Last two weeks have been very busy for email marketers so far. In last two weeks two major ESPs Yahoo and AOL became the mailbox providers to publish a “DMARC rejection policy”. If you are using Yahoo or AOL email address to send from you may want to read it further.
For those of you who didn’t know about the DMARC or its rejection policy, this means that Yahoo or AOL has line of text in their DNS record telling them to reject or bounce any mail from Yahoo or AOL domain if it doesn’t originated from their servers. This is a very big news indeed and going to affect the future of email marketing.
Two weeks ago on 8 April 2014 Yahoo published its DMARC reject policy against email spoofing, later on yesterday (22 April 2014) after facing a small hacking attack on its server which caused a hash tag trend on Twitter (#AOLhacked) AOL has now also published its own DMARC reject policy.
Let us talk why DMARC reject policy is a big deal? Have you received an email lately which supposedly came from your friend but has only a URL or some spammy content that you know your friend will never send, there might be a very strong chance that some hacker had hacked your friends email account and scraped his address book then sent email from his server and made it looked like it came from your friend. This is very bad for an ESP on many levels. First it will hurt the image of that brand which you trust, then it might be possible that the same hacker can hack other user’s accounts to spoof more emails and it could cause some serious chaos.

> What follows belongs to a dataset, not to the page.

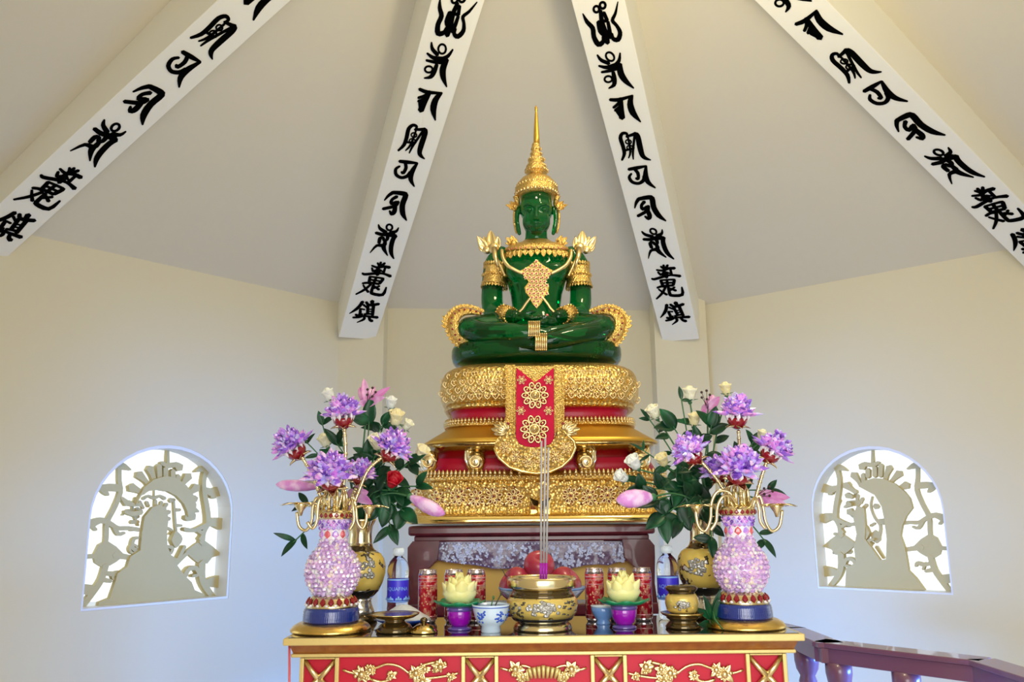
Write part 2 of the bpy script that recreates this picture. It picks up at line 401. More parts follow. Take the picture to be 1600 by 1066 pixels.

With DMARC validation, receiver end server will reject the email if it was not originated from the server from which it said it came from. This policy will change the future for mailbox providers like Comcast, AOL, Yahoo, Gmail, and Hotmail who look at DMARC policies.
It sounds like a good thing right? Well if you are a Yahoo or AOL user it will going to increase your trust on them because you don’t have to be embarrassed in front of your friends for sending spam which you didn’t send actually. Hackers will be less interested in hacking your email account since they can’t spoof your email now. And therefore Yahoo and AOL users are not going to be target for this type of attack which will be count as a win from user’s security perspective.
Well general Yahoo and AOL users are very happy about these changes but there are some people including small business organization who are not happy about it because they are now seeing much higher bounce rates. They no longer can send email using their Yahoo or AOL domain through their hosting company. Also users who have a Yahoo or AOL email but use email clients like Thunderbird, Postbox etc. may be affect by this issue.
Finally what can you do about it? Right now you can use a different ‘from’ email address to bypass this situation. Unfortunately there is nothing more you can do about it because this is Yahoo’s and AOL’s decision and only they can change it. Fortunately it is easy to set up your own domain and use that in your ‘from’ email address. It will add a benefit to you as you will be able to build your own domain reputation.